▸ **3D scene scripts**:
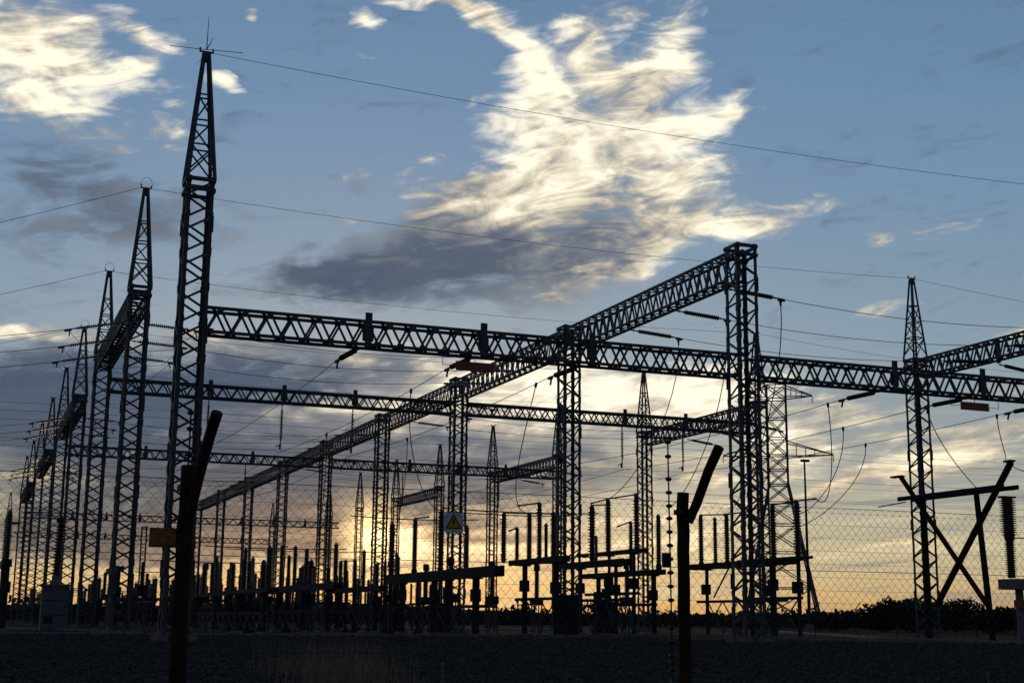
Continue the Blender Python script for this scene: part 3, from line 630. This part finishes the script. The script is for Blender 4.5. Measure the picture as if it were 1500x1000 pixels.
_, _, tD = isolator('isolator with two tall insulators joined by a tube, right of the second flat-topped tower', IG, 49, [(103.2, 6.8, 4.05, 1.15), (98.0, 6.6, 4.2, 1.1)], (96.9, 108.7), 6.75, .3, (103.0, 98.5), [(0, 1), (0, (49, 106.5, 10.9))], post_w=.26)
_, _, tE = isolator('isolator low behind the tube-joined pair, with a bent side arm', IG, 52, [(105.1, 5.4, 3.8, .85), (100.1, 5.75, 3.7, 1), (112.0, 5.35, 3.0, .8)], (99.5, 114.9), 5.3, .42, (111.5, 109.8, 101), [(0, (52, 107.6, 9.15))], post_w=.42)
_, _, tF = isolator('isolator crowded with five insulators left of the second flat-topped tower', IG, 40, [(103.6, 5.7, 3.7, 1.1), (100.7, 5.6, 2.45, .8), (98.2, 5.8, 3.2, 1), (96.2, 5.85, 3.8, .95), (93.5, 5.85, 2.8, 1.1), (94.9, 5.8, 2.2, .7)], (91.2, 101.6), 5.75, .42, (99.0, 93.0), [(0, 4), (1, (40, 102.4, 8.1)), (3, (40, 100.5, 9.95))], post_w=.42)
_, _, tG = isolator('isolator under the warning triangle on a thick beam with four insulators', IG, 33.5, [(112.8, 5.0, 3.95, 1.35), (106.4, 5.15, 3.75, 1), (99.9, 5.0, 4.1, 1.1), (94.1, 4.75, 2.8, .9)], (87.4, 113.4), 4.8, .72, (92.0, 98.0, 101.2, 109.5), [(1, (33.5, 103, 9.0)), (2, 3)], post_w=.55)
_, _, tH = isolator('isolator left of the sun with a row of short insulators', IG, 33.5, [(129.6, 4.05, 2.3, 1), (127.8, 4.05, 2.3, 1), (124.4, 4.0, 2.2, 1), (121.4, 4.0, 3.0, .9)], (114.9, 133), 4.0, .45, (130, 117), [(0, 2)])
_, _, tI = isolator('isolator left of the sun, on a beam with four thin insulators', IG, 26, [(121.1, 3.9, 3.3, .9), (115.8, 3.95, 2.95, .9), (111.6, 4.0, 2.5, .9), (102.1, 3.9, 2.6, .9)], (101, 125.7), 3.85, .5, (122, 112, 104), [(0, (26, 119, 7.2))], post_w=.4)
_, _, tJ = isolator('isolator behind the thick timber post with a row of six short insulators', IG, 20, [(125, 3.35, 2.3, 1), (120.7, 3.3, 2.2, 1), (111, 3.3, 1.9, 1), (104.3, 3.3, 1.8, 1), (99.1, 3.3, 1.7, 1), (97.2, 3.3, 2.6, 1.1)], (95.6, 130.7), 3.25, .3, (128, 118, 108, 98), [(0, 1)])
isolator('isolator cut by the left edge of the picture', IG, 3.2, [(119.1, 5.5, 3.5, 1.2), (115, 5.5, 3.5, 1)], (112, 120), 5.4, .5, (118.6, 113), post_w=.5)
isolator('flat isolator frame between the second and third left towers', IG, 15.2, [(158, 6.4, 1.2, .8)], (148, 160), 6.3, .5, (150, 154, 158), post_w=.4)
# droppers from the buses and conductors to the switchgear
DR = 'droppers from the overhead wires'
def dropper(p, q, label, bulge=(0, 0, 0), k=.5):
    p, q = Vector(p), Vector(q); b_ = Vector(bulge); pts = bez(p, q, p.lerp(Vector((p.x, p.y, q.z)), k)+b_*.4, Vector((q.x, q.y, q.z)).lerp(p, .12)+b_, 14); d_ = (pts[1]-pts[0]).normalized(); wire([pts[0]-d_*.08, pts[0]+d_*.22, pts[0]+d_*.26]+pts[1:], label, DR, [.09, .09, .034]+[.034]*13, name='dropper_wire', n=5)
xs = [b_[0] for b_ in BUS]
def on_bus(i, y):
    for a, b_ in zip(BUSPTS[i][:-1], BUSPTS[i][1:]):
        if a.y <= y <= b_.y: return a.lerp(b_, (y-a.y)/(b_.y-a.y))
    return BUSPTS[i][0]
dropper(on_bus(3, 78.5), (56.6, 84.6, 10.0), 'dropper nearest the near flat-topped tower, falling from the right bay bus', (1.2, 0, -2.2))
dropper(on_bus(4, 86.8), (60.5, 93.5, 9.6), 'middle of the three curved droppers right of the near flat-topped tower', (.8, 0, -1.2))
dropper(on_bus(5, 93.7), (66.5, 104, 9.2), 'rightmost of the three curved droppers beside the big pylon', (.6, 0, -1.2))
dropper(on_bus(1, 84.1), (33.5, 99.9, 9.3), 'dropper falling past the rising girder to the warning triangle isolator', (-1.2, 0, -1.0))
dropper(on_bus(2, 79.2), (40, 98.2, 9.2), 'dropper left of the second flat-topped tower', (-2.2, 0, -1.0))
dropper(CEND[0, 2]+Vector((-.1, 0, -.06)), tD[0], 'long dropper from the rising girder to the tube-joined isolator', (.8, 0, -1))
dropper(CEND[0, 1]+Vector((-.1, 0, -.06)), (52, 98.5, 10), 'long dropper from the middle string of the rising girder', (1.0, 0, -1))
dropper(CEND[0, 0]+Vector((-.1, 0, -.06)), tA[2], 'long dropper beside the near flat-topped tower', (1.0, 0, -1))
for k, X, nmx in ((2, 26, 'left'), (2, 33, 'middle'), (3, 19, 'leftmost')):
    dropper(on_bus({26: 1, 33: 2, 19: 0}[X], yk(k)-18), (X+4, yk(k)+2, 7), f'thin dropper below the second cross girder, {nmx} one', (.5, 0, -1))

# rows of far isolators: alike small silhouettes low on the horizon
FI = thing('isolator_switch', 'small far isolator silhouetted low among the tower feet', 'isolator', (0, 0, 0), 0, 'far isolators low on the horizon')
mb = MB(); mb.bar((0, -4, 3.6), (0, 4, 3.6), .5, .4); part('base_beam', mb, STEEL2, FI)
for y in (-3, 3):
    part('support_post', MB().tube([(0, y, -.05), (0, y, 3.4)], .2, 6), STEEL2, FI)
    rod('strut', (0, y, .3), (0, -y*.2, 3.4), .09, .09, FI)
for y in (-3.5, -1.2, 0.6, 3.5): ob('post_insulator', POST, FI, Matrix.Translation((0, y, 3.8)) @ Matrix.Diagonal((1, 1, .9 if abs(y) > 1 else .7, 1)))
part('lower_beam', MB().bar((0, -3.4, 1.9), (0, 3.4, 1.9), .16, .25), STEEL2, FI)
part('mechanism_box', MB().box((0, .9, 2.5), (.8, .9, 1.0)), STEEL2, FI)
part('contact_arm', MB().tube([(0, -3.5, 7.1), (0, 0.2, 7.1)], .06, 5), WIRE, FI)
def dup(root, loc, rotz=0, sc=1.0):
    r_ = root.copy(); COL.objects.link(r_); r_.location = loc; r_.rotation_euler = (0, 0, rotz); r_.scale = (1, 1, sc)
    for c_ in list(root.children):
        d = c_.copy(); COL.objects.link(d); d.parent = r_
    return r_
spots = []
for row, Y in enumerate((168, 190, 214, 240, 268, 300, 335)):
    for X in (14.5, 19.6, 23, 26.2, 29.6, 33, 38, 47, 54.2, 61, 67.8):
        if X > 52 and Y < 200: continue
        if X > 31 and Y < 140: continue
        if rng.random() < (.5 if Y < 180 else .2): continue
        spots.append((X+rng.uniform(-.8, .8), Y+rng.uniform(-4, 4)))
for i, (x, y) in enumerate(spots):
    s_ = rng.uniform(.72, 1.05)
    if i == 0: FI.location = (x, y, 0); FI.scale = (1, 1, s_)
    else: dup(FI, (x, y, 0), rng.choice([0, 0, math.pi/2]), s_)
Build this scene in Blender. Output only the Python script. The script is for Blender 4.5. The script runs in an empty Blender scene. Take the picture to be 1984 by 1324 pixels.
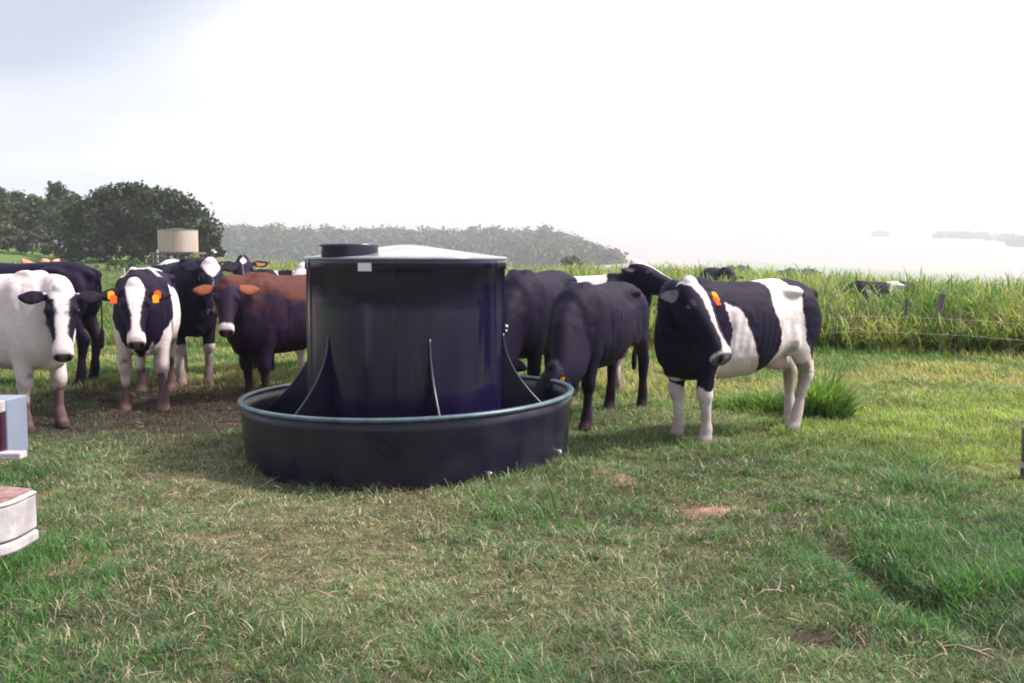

▸ **Short exercise**: Take every line from the records above that has the word "part" and copy it.

▸ **Written response**:
Continue the Blender Python script for this scene: part 3, from line 630. This part finishes the script. The script is for Blender 4.5. Measure the picture as if it were 1500x1000 pixels.
mb = MB(); mb.bar((0, -4, 3.6), (0, 4, 3.6), .5, .4); part('base_beam', mb, STEEL2, FI)
    part('support_post', MB().tube([(0, y, -.05), (0, y, 3.4)], .2, 6), STEEL2, FI)
part('lower_beam', MB().bar((0, -3.4, 1.9), (0, 3.4, 1.9), .16, .25), STEEL2, FI)
part('mechanism_box', MB().box((0, .9, 2.5), (.8, .9, 1.0)), STEEL2, FI)
part('contact_arm', MB().tube([(0, -3.5, 7.1), (0, 0.2, 7.1)], .06, 5), WIRE, FI)